I have a hard time determining whether a Walker hound is a foxhound or a coonhound by looking at it. They both descend from the Walker strain of foxhound that was developed by Thomas Walker, who imported foxhounds to Virginia in 1742. He was the second person to import foxhounds to the New World.

My grandfather had Walker foxhounds, which are a very important strain of American foxhound. However,  in my part of the world, “fox chasing” is not nearly as a common as hunting raccoons, so the treeing Walker coonhound is now more common. They are derived from the same stock, but they’ve since diverged into these specialized breeds.

In Britain, there are two other derivatives of this basic type of large scenthound that have  also diverged into specialized strains. Everyone knows about the English foxhound, but not everyone knows about the trailhound. In the eighteenth century, different owners would argue about the speed of their foxhound packs. They began to breed dogs solely for their speed, and these strains evolved into the trailhound.
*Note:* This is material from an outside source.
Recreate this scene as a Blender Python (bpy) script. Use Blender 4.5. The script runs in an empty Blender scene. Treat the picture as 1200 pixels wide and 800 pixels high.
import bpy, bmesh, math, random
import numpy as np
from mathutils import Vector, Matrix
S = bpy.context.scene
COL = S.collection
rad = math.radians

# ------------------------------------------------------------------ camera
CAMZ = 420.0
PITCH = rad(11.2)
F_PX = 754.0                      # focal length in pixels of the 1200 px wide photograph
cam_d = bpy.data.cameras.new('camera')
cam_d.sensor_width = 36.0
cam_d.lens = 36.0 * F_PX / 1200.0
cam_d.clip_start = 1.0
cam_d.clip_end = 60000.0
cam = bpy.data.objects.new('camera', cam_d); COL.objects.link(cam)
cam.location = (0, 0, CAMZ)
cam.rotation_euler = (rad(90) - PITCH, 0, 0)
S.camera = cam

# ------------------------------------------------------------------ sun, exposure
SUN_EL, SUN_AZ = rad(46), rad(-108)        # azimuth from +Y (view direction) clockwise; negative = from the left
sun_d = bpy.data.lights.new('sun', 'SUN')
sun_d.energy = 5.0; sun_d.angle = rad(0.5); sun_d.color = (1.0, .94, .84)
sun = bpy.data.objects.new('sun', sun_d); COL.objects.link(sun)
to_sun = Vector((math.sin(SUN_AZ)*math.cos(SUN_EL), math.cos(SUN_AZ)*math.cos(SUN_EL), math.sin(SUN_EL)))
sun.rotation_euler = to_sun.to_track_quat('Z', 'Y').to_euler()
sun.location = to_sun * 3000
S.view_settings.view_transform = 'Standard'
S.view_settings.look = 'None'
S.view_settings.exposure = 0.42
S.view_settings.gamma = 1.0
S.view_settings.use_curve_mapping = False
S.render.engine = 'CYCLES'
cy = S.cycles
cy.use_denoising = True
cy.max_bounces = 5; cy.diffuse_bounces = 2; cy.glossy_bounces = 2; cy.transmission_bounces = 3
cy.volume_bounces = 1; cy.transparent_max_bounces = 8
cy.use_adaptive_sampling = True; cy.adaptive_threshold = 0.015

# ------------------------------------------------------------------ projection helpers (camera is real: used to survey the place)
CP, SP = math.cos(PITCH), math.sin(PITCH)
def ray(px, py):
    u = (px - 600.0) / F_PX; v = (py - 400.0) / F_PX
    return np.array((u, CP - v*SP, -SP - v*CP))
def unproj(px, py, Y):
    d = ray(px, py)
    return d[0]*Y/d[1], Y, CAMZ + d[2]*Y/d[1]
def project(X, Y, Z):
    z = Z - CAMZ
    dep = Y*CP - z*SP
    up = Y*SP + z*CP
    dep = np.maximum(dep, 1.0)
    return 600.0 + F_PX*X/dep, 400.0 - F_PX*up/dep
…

So out of this basic strain of English pack hound, four basic breeds developed, each for its different hunting style. The various strains of American foxhound were bred to hunt independently, and some also hunt at night. Some dogs also were used to hunt gray foxes, which climb trees, and certain foxhounds were able to “tree” gray foxes. From these treeing Walker foxhounds, came the treeing Walker coonhounds, which always hunt at night and always must tree their prey. In Britain, the dogs were bred to hunt in tightly controlled packs that were followed on horseback. The English foxhound is generally a more biddable dog than his American relatives. However, the trailhound dogs that evolved from English foxhound racing are much faster than the others.

We started out with one basic breed of large scenthound, and now we have four. Different hunting conditions molded these four breeds out of one.